Raw data =>
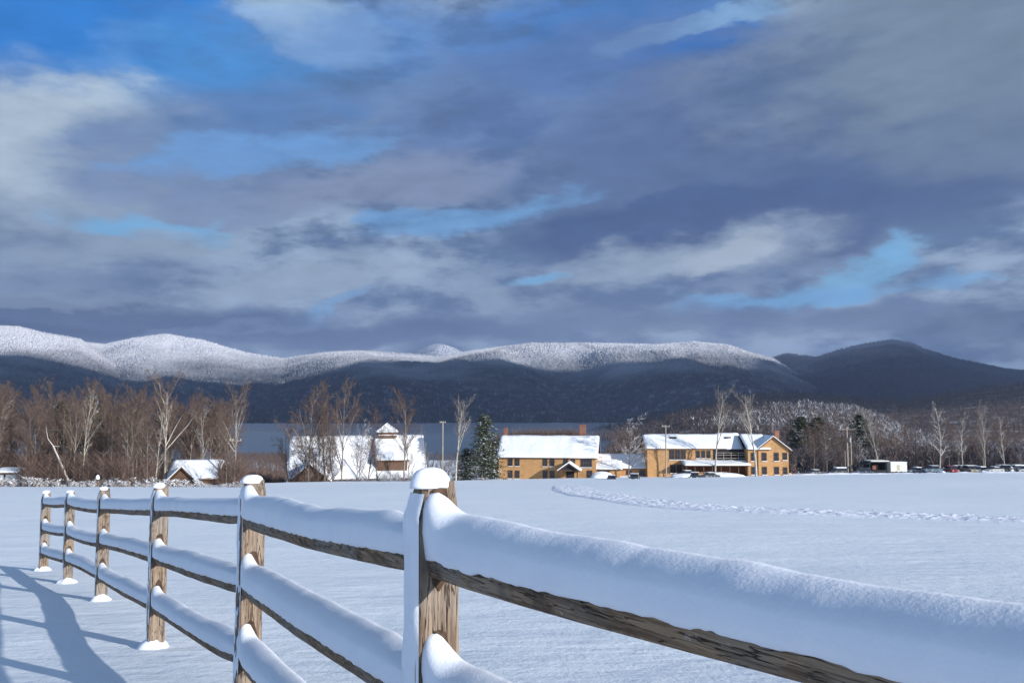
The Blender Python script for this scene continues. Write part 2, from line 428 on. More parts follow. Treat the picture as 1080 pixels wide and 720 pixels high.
# trampled track across the field
def make_track():
    pix = [(598, 512), (606, 517), (632, 523), (690, 531), (760, 537), (860, 541), (980, 545), (1100, 550), (1250, 553)]
    pts = []
    for px, py in pix:
        d = ray(px, py); lo, hi = 5., 190.
        for _ in range(50):
            m = (lo + hi) / 2
            if d.z / d.y * m > G(d.x / d.y * m, m): lo = m
            else: hi = m
        pts.append((d.x / d.y * lo, lo))
    P = np.array(pts); s = np.concatenate([[0], np.cumsum(np.hypot(*np.diff(P, axis=0).T))])
    ns = int(s[-1] / .10); t = np.linspace(0, s[-1], ns)
    k = np.hanning(61); k /= k.sum()
    X = np.interp(t, s, P[:, 0]); Y = np.interp(t, s, P[:, 1])
    Xp = np.pad(X, 30, 'edge'); Yp = np.pad(Y, 30, 'edge'); X = np.convolve(Xp, k, 'valid'); Y = np.convolve(Yp, k, 'valid')
    dx = np.gradient(X); dy = np.gradient(Y); L = np.hypot(dx, dy); nx, ny = -dy / L, dx / L
    w = np.linspace(-1.9, 1.9, 44)
    XX = X[:, None] + nx[:, None] * w; YY = Y[:, None] + ny[:, None] * w
    bed = gz(XX, YY)
    hole = np.zeros_like(XX)
    for q_, (c0, ww, st_) in enumerate(((-1.15, .13, .72), (-.72, .13, .68), (.25, .15, .75), (.62, .12, .7), (1.25, .14, .8))):
        for k in range(int(s[-1] / st_)):
            tc = (k + .3 * rng.random()) * st_; c = c0 + .16 * math.sin(tc / 5 + q_) + (.09 if k % 2 else -.09) + .05 * rng.normal()
            i0_, i1_ = np.searchsorted(t, [tc - .6, tc + .6])
            g_ = np.exp(-((t[i0_:i1_, None] - tc) / .19) ** 2 - ((w[None, :] - c) / ww) ** 2)
            hole[i0_:i1_] = np.maximum(hole[i0_:i1_], g_)
    rim = np.clip(hole, 0, 1) * (1 - np.clip(hole, 0, 1)) * 4
    band = np.clip(fbm(XX / 1.5, YY / 1.5, 9, 3) + .75, 0, 1)
    h = .06 * band + .085 * rim * (.6 + fbm(XX * 4, YY * 4, 19, 2)) - .075 * (hole > .5) * hole + .03 * fbm(XX * 6, YY * 6, 29, 2)
    h = np.clip(h, 0, .2) + .006
    edge = np.clip((1.9 - np.abs(w)) / .45, 0, 1)[None, :]
    Z = bed + h * edge - .02 * (1 - edge)
    V = np.stack([XX, YY, Z], -1).reshape(-1, 3); m = len(w)
    i = np.arange(ns - 1)[:, None] * m; j = np.arange(m - 1)[None, :]
    Fq = np.stack([i + j, i + j + 1, i + m + j + 1, i + m + j], -1).reshape(-1, 4)
    o = mesh_np('snow_track', V, Fq, M['track'], smooth=True)
    if o.data.polygons[5].normal.z < 0: o.data.flip_normals()
    tag(o, kind='structure')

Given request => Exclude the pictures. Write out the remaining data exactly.

Result below =>
The Blender Python script for this scene continues. Write part 2, from line 428 on. More parts follow. Treat the picture as 1080 pixels wide and 720 pixels high.
# trampled track across the field
def make_track():
    pix = [(598, 512), (606, 517), (632, 523), (690, 531), (760, 537), (860, 541), (980, 545), (1100, 550), (1250, 553)]
    pts = []
    for px, py in pix:
        d = ray(px, py); lo, hi = 5., 190.
        for _ in range(50):
            m = (lo + hi) / 2
            if d.z / d.y * m > G(d.x / d.y * m, m): lo = m
            else: hi = m
        pts.append((d.x / d.y * lo, lo))
    P = np.array(pts); s = np.concatenate([[0], np.cumsum(np.hypot(*np.diff(P, axis=0).T))])
    ns = int(s[-1] / .10); t = np.linspace(0, s[-1], ns)
    k = np.hanning(61); k /= k.sum()
    X = np.interp(t, s, P[:, 0]); Y = np.interp(t, s, P[:, 1])
    Xp = np.pad(X, 30, 'edge'); Yp = np.pad(Y, 30, 'edge'); X = np.convolve(Xp, k, 'valid'); Y = np.convolve(Yp, k, 'valid')
    dx = np.gradient(X); dy = np.gradient(Y); L = np.hypot(dx, dy); nx, ny = -dy / L, dx / L
    w = np.linspace(-1.9, 1.9, 44)
    XX = X[:, None] + nx[:, None] * w; YY = Y[:, None] + ny[:, None] * w
    bed = gz(XX, YY)
    hole = np.zeros_like(XX)
    for q_, (c0, ww, st_) in enumerate(((-1.15, .13, .72), (-.72, .13, .68), (.25, .15, .75), (.62, .12, .7), (1.25, .14, .8))):
        for k in range(int(s[-1] / st_)):
            tc = (k + .3 * rng.random()) * st_; c = c0 + .16 * math.sin(tc / 5 + q_) + (.09 if k % 2 else -.09) + .05 * rng.normal()
            i0_, i1_ = np.searchsorted(t, [tc - .6, tc + .6])
            g_ = np.exp(-((t[i0_:i1_, None] - tc) / .19) ** 2 - ((w[None, :] - c) / ww) ** 2)
            hole[i0_:i1_] = np.maximum(hole[i0_:i1_], g_)
    rim = np.clip(hole, 0, 1) * (1 - np.clip(hole, 0, 1)) * 4
    band = np.clip(fbm(XX / 1.5, YY / 1.5, 9, 3) + .75, 0, 1)
    h = .06 * band + .085 * rim * (.6 + fbm(XX * 4, YY * 4, 19, 2)) - .075 * (hole > .5) * hole + .03 * fbm(XX * 6, YY * 6, 29, 2)
    h = np.clip(h, 0, .2) + .006
    edge = np.clip((1.9 - np.abs(w)) / .45, 0, 1)[None, :]
    Z = bed + h * edge - .02 * (1 - edge)
    V = np.stack([XX, YY, Z], -1).reshape(-1, 3); m = len(w)
    i = np.arange(ns - 1)[:, None] * m; j = np.arange(m - 1)[None, :]
    Fq = np.stack([i + j, i + j + 1, i + m + j + 1, i + m + j], -1).reshape(-1, 4)
    o = mesh_np('snow_track', V, Fq, M['track'], smooth=True)
    if o.data.polygons[5].normal.z < 0: o.data.flip_normals()
    tag(o, kind='structure')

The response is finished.